Human rights activists took to the streets in Malawi capital, Lilongwe on Thursday to protest recent upsurge in incidents of domestic violence.
In the past few months, seven women were killed or seriously injured by their partners.
The protesters, many of them women, wore black attire, and at one point they lay in the street to symbolize mourning.
They carried banners and placards that read: “Violence against women is an offense, not a private issue,” “Ending gender violence starts with me, I stand against it;” and “Don’t be silent, speak up against intimate partners’ violence.”
Gender Coordination Network national coordinator Emma Kaliya told CSJNEWS that domestic violence is not an isolated occurrence in Malawi, but what is most worrying is the form it now has taken.

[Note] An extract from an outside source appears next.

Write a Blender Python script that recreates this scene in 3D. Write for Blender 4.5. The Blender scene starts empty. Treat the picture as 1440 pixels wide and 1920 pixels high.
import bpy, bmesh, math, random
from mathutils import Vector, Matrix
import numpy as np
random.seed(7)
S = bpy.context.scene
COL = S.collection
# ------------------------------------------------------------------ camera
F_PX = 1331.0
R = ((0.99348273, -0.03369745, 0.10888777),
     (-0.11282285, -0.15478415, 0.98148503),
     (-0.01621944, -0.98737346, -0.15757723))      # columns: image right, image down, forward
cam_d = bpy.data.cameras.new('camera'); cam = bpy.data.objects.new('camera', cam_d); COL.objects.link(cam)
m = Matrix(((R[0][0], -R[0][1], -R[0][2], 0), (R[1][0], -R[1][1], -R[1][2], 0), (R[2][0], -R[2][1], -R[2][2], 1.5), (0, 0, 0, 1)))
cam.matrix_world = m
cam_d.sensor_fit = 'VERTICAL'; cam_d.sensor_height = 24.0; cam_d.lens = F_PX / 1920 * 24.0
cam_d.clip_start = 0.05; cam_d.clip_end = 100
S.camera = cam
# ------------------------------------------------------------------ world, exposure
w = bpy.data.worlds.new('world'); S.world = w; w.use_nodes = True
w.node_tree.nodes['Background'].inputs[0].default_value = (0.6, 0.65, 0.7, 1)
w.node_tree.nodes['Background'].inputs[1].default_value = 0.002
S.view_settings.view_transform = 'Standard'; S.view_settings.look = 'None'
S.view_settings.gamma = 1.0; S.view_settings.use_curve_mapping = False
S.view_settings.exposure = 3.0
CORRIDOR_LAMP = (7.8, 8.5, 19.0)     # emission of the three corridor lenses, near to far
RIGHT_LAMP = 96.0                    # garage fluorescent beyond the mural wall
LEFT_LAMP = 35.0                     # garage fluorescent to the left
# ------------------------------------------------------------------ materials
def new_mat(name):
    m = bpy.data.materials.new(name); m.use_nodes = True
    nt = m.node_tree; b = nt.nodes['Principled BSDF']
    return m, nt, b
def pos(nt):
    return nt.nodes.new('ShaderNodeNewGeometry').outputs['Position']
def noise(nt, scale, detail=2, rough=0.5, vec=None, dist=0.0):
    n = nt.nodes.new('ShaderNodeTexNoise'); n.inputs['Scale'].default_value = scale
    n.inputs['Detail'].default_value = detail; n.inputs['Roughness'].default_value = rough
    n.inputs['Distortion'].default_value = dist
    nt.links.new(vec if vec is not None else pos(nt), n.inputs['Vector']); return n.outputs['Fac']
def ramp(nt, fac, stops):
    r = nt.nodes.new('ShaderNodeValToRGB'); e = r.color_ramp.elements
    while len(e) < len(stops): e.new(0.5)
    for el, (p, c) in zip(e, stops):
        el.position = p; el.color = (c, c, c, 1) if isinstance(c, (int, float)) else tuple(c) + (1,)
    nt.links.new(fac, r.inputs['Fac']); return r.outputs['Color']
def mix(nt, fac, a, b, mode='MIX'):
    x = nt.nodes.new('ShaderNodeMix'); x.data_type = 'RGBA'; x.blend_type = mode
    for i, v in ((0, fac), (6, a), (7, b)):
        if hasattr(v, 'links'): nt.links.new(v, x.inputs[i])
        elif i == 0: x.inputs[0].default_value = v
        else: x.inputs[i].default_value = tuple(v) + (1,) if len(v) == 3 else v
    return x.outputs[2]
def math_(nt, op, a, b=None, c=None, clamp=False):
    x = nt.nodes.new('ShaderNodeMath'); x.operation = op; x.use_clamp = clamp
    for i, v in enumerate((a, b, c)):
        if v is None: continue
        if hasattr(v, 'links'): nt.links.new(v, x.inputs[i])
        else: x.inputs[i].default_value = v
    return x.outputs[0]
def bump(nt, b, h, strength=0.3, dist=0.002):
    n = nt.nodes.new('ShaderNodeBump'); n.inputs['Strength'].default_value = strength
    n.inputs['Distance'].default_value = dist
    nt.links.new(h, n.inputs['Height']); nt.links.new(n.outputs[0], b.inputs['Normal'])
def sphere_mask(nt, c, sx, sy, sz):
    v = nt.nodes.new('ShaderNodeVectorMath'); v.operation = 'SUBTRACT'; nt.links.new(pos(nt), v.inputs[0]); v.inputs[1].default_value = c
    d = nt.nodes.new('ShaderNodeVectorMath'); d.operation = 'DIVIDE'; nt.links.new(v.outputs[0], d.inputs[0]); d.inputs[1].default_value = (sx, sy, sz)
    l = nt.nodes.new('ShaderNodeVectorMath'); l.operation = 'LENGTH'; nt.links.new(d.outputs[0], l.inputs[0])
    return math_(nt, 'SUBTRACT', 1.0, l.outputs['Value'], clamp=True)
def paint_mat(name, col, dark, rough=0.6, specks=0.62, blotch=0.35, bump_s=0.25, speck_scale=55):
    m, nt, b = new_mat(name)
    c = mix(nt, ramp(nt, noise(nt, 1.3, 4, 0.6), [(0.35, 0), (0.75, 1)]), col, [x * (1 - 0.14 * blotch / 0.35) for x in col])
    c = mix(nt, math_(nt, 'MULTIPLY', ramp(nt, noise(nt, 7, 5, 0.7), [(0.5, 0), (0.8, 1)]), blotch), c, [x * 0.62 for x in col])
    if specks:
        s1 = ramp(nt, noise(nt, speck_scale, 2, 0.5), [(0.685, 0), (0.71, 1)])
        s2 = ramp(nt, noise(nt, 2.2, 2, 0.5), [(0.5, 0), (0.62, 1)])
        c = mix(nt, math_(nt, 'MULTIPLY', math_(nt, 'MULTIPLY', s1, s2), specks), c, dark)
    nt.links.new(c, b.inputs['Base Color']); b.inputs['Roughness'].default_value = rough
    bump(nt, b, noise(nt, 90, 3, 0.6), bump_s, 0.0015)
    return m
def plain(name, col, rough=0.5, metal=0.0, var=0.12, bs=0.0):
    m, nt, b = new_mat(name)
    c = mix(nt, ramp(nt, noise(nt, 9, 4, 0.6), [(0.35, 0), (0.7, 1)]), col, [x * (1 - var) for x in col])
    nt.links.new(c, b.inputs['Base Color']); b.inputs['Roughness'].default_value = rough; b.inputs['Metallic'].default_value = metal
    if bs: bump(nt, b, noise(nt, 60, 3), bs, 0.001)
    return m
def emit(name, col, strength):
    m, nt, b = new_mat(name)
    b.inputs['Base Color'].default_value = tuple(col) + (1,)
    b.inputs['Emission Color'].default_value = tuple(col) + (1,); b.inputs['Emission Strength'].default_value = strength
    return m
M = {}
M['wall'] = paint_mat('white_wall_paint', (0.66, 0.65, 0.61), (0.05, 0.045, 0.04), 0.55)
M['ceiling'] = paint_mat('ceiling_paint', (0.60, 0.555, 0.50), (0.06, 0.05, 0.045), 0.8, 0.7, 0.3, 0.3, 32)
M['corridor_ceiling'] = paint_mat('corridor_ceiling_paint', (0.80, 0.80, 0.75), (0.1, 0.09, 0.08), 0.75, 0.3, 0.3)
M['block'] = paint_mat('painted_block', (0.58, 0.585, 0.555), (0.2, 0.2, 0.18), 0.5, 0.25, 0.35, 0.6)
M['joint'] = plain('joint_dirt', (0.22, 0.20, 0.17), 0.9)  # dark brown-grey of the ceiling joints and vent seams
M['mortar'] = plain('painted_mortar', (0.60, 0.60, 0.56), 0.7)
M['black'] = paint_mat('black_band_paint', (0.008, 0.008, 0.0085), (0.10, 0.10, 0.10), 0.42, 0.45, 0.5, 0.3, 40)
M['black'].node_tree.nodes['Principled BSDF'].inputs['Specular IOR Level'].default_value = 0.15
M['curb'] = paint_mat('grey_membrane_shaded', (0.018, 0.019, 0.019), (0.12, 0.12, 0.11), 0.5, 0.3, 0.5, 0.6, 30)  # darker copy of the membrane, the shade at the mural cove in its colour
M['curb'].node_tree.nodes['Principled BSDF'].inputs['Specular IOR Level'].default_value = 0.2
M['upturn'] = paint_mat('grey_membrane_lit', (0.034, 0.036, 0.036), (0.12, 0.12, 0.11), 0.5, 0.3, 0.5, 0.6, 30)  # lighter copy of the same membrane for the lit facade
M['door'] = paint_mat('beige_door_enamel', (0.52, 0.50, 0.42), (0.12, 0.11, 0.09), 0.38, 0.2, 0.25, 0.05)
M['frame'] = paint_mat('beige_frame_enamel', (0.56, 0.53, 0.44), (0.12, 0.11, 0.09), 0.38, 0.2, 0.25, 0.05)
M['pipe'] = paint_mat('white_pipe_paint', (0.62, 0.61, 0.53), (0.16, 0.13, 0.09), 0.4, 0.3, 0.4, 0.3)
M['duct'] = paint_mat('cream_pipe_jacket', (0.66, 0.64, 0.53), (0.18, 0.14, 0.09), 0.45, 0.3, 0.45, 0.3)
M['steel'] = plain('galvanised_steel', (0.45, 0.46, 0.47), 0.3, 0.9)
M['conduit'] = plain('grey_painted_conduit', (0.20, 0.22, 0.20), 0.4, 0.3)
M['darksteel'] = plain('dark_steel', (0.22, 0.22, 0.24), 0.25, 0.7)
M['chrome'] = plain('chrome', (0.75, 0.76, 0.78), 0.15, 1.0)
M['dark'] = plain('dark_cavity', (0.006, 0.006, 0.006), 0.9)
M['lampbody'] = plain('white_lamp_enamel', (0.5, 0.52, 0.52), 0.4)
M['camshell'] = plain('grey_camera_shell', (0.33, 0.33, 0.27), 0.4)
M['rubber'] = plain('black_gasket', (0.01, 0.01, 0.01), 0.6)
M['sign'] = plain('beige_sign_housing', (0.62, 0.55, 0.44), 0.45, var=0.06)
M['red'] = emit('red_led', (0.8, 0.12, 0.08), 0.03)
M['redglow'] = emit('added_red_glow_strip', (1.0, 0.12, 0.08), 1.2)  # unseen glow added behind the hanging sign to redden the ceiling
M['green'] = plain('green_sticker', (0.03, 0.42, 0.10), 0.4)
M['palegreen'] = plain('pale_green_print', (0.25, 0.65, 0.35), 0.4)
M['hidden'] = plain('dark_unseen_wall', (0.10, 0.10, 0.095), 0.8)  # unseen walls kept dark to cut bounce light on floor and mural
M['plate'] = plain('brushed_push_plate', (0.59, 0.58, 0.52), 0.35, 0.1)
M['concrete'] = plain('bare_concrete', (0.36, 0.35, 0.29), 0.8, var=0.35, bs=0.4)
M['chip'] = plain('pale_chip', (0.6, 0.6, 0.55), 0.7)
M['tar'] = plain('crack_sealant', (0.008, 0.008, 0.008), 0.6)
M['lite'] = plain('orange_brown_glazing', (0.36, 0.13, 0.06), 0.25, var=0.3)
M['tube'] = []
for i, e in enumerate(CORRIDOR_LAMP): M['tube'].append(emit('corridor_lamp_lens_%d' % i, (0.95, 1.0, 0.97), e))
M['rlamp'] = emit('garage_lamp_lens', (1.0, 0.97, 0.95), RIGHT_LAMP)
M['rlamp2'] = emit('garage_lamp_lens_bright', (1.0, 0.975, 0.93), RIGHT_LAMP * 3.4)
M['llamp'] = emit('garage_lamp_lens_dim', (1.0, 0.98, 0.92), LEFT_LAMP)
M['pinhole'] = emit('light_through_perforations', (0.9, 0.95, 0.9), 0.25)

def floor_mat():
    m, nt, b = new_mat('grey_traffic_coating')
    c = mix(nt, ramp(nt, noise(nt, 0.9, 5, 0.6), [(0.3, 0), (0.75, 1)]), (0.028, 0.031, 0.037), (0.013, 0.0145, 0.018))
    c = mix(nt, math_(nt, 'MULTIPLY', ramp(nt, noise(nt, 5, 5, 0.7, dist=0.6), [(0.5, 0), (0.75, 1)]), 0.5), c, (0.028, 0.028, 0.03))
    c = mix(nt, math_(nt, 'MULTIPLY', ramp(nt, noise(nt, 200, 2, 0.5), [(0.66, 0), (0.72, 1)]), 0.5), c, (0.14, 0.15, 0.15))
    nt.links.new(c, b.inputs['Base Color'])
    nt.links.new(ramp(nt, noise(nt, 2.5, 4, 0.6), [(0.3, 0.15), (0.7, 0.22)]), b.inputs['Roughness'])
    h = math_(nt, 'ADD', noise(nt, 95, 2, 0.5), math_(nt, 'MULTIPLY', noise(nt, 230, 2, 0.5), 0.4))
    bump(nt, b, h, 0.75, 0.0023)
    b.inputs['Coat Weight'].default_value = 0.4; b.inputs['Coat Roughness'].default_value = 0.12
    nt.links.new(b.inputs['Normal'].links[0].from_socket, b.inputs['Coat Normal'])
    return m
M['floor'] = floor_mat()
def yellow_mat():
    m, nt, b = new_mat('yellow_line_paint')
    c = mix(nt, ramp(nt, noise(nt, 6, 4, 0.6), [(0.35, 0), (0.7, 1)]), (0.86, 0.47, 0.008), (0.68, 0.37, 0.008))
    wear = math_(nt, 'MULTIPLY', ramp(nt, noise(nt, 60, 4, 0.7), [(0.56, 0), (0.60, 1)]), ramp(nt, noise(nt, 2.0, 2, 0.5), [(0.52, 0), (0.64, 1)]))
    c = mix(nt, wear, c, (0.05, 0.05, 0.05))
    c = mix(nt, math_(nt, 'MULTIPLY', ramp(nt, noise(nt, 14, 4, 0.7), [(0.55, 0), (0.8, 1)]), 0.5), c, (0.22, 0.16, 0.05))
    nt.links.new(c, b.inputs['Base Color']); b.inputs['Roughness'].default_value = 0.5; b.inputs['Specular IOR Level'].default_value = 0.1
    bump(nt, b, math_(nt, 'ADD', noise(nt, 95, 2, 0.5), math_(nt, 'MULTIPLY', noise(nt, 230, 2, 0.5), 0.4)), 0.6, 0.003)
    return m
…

“In the past, we used to know the beating, maybe the shouting, and also maybe stalking. But now we are seeing a different one, where people are literally using small arms to harm others. Some are using knives to stab women,” she said.
A number of incidents triggered the protests.
In one incident, a young mother who was killed by her husband in southern Malawi for refusing to open the door for him when he returned from a drinking spree while in another incident 30-year-old Miriam Siula, was stabbed with a knife by her ex-boyfriend in Lilongwe after she ended the relationship.
Men for Gender Equality Now chairperson Marcel Chisi in an interview said that men are sometimes driven to commit domestic violence because of the entrenched patriarchal nature of Malawi society, in which men regard themselves as decision-makers on behalf of women.
“Nowadays more women are getting empowered and are beginning to question some decisions by men,” he said.
Chisi said ongoing sensitization meetings by women’s rights campaigners on the subject have resulted in more women reporting violent incidents to law enforcement agencies for action.
National Police spokesman James Kadadzera said there is an improvement in the reporting of gender-based violence.
“We are receiving cases of domestic violence on a daily basis in many police facilities,” he said.
Statistics by the Ministry of Gender in Malawi show that 53 percent of married women report their current husbands as the perpetrators of the violence they face.
But Kadadzera said many women withdraw cases involving their husbands because of fears of financial insecurity, and that allows many perpetrators to escape punishment.
Domestic violence in Malawi is an offense punishable by a maximum sentence of 14 years in prison.
Legal experts say some women fail to report domestic violence cases largely because of the high illiteracy rate among women, currently at 71 percent.
The protesters presented a petition to the government in which they demanded that any public officer engaged in any form of violence against women should be dismissed from public service.
They also asked Malawi leader President Peter Mutharika to condemn domestic violence in all its forms.
Malawi’s Gender deputy minister Clement Mukumbwa said government would look into all issues raised by the protestors.